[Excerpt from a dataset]
##########
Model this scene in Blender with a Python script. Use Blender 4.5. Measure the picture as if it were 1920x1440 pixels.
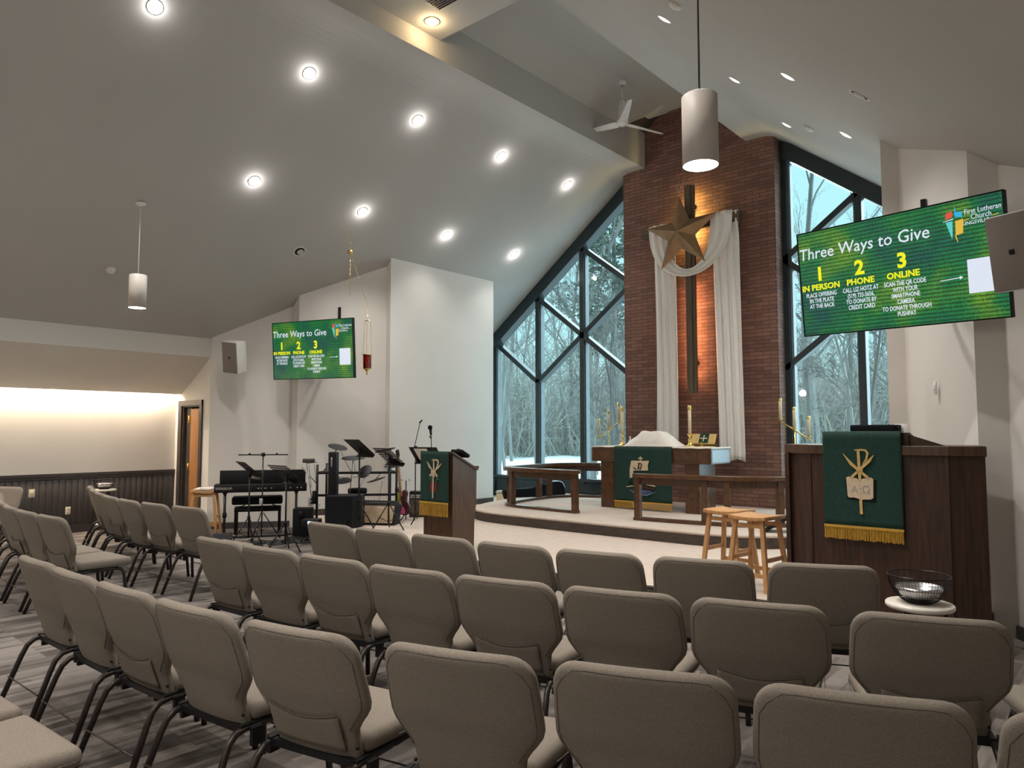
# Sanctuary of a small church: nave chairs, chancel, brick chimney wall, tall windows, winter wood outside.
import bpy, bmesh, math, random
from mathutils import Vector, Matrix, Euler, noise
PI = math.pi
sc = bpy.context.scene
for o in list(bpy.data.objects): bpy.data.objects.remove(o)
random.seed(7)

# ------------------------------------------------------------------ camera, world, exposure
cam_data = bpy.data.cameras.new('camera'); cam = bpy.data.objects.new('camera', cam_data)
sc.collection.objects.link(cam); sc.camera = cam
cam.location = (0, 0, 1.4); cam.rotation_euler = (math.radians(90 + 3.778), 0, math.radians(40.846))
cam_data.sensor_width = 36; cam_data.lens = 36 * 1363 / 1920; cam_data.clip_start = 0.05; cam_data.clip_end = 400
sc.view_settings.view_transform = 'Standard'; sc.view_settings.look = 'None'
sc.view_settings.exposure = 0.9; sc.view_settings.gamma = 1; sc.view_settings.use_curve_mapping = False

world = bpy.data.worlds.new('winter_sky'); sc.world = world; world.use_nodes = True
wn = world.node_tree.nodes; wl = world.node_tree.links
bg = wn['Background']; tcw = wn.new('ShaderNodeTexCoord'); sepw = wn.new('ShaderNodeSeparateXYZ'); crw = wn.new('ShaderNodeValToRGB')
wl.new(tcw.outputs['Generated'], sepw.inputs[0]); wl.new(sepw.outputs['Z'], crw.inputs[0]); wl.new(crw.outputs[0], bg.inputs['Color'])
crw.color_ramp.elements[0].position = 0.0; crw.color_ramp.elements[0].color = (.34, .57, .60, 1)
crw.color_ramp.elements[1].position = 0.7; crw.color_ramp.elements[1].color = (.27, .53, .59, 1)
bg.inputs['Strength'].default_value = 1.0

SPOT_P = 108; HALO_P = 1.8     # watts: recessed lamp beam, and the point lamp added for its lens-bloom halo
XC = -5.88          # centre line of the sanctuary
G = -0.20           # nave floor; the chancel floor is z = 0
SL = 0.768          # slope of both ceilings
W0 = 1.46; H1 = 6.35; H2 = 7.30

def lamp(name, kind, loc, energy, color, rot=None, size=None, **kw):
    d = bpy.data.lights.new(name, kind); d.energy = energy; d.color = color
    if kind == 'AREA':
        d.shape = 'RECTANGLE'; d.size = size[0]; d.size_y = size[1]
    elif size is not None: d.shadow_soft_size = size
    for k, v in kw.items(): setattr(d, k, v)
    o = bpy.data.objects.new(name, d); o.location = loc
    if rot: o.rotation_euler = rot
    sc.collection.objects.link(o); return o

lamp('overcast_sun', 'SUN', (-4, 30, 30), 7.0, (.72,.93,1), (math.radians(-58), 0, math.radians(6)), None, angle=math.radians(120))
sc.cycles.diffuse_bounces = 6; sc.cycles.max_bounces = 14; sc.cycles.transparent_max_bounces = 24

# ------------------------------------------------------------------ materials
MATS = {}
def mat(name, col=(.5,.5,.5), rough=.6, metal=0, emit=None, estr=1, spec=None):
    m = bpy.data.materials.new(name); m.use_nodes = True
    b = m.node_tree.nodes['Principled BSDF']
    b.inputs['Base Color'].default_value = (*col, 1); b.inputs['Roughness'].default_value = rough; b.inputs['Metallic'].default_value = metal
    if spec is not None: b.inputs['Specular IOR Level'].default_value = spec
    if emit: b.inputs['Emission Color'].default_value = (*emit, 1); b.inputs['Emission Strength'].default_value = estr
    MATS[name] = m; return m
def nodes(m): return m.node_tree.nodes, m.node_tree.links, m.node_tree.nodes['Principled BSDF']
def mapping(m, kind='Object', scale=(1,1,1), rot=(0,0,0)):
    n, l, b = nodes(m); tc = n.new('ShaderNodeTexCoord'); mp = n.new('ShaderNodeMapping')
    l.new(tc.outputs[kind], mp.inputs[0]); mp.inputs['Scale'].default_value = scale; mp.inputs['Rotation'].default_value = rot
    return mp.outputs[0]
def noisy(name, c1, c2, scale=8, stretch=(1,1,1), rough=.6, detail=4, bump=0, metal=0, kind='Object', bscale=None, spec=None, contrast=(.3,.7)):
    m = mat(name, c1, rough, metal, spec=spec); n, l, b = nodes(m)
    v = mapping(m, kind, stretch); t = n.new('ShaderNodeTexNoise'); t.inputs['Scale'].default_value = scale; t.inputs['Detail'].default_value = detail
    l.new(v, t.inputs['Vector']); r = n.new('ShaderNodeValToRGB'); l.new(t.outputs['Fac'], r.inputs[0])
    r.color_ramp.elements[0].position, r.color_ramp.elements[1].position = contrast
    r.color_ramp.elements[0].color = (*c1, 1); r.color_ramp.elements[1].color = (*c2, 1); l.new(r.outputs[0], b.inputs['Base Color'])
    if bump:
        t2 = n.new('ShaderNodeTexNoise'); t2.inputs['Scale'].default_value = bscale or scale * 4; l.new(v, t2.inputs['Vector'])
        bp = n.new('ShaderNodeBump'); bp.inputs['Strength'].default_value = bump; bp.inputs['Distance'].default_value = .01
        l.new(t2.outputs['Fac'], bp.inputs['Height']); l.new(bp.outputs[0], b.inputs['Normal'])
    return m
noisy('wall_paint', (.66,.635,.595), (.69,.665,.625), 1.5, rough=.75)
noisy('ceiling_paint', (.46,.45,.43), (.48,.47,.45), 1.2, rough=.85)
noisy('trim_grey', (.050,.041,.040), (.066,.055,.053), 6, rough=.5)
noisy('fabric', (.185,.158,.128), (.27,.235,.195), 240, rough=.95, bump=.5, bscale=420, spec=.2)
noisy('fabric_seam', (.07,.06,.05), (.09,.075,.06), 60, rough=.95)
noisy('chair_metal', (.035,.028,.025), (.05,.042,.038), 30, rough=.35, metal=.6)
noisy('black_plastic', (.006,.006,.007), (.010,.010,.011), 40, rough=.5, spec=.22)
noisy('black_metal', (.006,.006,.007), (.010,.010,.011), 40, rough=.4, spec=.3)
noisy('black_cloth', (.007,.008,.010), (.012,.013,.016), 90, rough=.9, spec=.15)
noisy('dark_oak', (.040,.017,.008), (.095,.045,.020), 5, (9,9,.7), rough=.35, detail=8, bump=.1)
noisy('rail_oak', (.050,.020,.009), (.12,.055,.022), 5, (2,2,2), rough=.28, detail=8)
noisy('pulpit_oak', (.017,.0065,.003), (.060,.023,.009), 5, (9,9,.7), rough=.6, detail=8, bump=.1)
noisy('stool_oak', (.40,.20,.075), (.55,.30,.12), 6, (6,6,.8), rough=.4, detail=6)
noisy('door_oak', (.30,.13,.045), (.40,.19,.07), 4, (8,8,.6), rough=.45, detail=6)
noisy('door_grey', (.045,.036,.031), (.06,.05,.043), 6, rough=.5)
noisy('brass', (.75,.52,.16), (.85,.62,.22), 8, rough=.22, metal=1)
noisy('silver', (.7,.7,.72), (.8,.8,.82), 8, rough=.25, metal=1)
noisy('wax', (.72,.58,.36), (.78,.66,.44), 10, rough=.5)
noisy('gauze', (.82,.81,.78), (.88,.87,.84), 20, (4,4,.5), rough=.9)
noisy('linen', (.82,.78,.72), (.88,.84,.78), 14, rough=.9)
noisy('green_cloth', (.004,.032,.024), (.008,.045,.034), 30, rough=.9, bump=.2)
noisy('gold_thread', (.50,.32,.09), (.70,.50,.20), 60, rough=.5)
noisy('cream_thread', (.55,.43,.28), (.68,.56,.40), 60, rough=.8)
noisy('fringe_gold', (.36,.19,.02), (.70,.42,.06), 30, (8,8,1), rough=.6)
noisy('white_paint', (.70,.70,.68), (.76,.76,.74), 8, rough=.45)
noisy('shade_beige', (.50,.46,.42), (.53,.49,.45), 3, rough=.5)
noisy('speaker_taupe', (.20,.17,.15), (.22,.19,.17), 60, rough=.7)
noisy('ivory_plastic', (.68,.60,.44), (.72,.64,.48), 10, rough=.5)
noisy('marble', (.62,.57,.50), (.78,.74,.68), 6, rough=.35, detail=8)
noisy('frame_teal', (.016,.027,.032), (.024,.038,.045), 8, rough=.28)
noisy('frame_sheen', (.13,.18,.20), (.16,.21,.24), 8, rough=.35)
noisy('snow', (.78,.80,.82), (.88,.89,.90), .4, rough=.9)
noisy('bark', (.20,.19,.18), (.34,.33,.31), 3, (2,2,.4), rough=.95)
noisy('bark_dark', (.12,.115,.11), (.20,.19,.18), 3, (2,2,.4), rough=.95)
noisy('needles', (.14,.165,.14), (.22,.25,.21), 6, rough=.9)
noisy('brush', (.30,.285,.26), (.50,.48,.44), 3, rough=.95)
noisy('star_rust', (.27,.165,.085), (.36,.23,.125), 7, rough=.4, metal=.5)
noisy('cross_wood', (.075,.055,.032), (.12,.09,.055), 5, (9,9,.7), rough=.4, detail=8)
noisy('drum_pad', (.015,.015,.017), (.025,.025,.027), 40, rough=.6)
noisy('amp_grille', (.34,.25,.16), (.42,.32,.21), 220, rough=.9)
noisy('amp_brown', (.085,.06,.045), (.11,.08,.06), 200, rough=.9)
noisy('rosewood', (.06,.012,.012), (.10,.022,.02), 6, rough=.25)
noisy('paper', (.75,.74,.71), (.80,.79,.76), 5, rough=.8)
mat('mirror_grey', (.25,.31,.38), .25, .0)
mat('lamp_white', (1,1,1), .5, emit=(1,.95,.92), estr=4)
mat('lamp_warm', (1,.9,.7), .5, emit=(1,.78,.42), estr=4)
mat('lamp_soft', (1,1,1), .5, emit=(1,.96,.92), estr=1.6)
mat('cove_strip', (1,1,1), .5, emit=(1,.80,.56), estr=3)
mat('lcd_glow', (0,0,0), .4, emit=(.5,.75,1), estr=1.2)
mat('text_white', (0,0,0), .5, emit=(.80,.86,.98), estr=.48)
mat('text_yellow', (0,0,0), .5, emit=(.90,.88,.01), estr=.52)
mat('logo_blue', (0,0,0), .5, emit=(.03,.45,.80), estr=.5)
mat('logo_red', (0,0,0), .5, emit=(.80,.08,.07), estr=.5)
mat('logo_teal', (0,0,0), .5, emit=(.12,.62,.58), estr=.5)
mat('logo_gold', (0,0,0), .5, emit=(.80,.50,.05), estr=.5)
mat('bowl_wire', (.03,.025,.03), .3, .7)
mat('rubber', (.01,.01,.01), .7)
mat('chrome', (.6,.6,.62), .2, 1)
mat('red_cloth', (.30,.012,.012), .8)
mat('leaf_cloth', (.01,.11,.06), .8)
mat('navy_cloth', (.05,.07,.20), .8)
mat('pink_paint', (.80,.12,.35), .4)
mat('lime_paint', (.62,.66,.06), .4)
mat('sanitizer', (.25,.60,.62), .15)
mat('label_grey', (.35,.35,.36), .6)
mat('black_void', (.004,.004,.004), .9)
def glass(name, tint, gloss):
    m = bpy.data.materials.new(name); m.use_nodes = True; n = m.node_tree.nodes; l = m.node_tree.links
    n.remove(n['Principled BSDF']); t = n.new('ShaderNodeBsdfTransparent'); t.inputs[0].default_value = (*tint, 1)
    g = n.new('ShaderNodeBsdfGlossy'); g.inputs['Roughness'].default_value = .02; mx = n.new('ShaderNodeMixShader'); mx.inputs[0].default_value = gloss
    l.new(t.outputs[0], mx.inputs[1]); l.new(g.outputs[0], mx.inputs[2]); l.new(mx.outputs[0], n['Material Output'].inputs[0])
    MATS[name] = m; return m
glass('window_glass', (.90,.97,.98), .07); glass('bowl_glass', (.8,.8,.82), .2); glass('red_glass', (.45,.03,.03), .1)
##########
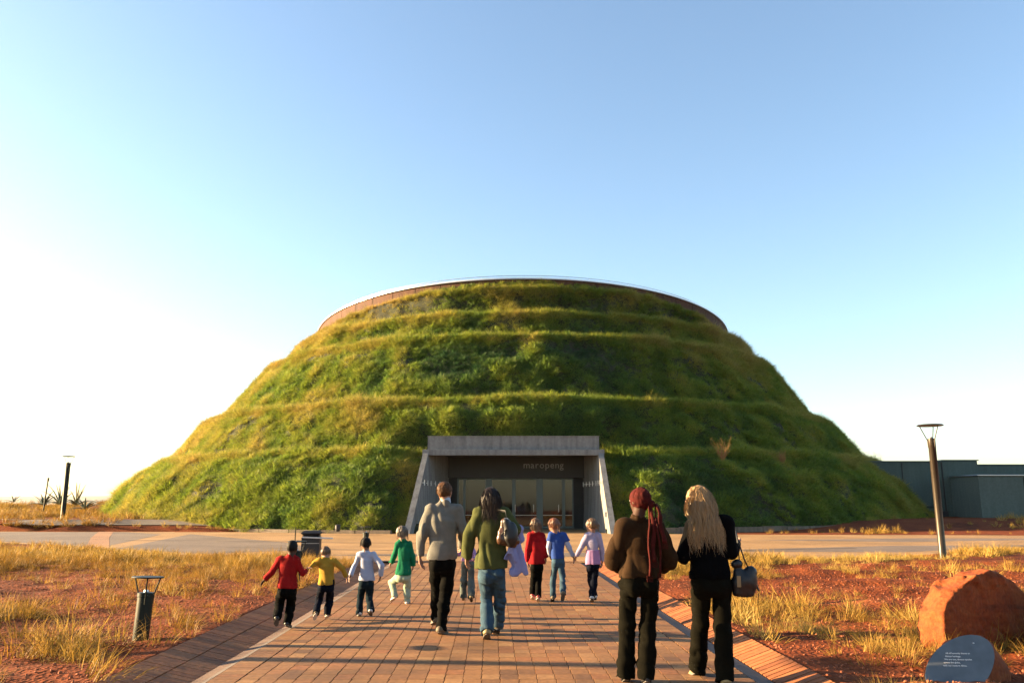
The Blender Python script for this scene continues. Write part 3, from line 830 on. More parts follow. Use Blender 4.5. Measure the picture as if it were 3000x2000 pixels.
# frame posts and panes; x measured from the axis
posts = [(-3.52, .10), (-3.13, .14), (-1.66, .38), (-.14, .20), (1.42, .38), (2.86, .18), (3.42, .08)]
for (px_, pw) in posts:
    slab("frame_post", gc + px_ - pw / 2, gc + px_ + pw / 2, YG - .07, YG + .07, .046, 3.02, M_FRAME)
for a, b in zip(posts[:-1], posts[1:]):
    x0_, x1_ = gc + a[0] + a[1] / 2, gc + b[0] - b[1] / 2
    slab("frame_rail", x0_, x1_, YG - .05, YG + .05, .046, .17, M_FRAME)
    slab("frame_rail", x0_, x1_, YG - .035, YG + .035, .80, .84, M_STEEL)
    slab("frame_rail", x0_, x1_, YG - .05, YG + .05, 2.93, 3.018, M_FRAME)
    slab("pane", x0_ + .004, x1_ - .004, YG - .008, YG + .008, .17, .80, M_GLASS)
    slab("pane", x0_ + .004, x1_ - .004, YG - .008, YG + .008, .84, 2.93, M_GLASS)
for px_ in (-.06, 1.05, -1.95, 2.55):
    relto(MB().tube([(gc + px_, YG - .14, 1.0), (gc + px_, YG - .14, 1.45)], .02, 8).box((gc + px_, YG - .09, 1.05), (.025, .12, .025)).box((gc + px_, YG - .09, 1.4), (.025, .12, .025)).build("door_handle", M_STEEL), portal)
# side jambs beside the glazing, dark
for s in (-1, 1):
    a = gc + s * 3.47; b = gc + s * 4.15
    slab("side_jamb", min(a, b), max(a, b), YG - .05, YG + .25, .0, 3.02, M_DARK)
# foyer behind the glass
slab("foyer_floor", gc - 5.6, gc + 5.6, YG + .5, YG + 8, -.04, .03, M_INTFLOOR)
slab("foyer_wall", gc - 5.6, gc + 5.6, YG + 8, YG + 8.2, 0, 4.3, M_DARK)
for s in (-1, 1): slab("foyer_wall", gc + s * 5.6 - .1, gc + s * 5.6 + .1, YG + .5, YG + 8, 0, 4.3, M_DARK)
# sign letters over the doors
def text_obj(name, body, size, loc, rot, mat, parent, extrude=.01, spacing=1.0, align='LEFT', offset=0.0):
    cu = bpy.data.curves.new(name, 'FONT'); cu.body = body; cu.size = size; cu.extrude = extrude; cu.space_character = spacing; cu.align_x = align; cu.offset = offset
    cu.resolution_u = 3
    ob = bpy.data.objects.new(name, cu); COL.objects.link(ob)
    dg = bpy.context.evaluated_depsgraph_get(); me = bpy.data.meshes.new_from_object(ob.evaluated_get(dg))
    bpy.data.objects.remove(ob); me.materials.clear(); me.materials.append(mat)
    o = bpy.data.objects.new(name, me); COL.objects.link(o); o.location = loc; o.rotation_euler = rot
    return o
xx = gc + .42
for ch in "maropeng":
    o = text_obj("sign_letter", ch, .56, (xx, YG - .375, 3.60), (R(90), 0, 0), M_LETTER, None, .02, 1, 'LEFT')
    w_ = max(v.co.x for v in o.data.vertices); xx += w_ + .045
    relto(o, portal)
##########
* STATED PROBLEM *
In the listing above, find the line with "Model this scene" and the line with "sc.view_settings.exposure = 0.9;". Copy exactly those two and every line between, without the pictures.

* CORRECT RESPONSE *
Model this scene in Blender with a Python script. Use Blender 4.5. Measure the picture as if it were 1920x1440 pixels.
# Sanctuary of a small church: nave chairs, chancel, brick chimney wall, tall windows, winter wood outside.
import bpy, bmesh, math, random
from mathutils import Vector, Matrix, Euler, noise
PI = math.pi
sc = bpy.context.scene
for o in list(bpy.data.objects): bpy.data.objects.remove(o)
random.seed(7)

# ------------------------------------------------------------------ camera, world, exposure
cam_data = bpy.data.cameras.new('camera'); cam = bpy.data.objects.new('camera', cam_data)
sc.collection.objects.link(cam); sc.camera = cam
cam.location = (0, 0, 1.4); cam.rotation_euler = (math.radians(90 + 3.778), 0, math.radians(40.846))
cam_data.sensor_width = 36; cam_data.lens = 36 * 1363 / 1920; cam_data.clip_start = 0.05; cam_data.clip_end = 400
sc.view_settings.view_transform = 'Standard'; sc.view_settings.look = 'None'
sc.view_settings.exposure = 0.9; sc.view_settings.gamma = 1; sc.view_settings.use_curve_mapping = False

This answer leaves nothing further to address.